Gold prices fell for a second consecutive week but still ended the month with a modest gain of $6.37 an ounce. The market initially rallied all the way to the 1225 area but saw significant selling pressure as the bears came back into the marketplace, and eventually retreated towards the support at 1178. Over the course of the last couple of months the XAU/USD pair spent plenty of time in a relatively narrow range of around $60 as uncertainty persisted over Greek debt talks and the timing of U.S. interest-rate increases.
The precious metal's gains were mainly driven by a weak dollar after a series of economic data out of the world's largest economy disappointed the markets and fanned speculation of a delay in the Fed's timetable.
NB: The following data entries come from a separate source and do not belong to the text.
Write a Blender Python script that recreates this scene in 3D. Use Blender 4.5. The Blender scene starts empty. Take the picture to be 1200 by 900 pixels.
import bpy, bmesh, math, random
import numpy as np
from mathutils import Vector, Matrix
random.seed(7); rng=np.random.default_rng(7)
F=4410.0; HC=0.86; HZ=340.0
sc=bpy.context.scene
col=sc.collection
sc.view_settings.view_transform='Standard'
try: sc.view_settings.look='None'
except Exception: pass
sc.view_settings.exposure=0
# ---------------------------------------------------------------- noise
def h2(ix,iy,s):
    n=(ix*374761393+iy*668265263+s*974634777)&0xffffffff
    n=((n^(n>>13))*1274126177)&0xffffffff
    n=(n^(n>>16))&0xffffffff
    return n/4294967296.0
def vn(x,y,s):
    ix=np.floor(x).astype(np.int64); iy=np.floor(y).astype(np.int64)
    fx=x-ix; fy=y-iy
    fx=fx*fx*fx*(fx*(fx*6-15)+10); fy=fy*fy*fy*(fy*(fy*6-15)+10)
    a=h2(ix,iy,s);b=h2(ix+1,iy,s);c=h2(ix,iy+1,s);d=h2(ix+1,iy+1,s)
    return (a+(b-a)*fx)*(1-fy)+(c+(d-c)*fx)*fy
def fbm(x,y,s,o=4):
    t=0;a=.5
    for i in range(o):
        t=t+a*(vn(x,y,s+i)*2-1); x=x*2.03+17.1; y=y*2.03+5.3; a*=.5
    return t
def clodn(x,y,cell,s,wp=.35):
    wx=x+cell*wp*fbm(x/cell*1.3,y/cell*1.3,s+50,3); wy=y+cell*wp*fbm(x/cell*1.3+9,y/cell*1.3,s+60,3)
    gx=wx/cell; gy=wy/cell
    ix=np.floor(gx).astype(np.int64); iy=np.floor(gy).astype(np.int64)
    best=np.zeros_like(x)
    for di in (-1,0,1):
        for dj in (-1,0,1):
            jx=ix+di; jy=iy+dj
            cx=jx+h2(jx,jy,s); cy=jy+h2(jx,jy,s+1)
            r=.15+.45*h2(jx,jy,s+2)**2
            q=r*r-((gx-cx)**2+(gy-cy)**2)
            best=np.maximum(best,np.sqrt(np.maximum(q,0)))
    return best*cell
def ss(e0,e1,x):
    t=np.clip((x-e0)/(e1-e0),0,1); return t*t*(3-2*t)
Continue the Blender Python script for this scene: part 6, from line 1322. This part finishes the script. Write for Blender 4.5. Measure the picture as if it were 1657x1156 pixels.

But the Fed's outlook on the economy remains optimistic as policy makers think that the slowdown during the first quarter was the result of a variety of transitory factors. That means, whether it's September or December, the U.S. central bank remains intent to normalize policy.
With that, I think that the market is going to continue to consolidate between the 1240/25 area on the top and the 1168/6 level on the bottom for some more time. Sooner or later a breakout will occur but in the short-term I assume that the XAU/USD pair will stay within this area. Technically, the area above 1225 should continue to offer resistance as it is currently occupied by the weekly Ichimoku cloud. If we can get above 1225, the market will probably test the 1244/0 (Fibonacci 61.8) and 1257 (a former support/resistance) resistances though. On the other hand, if the market fails to make a sustained break above the 1205 - 1201.20 region, prices will eventually pull back to test the supports around 1178/5 and 1168/6. I think eliminating this floor will pave the way towards the 1147 support.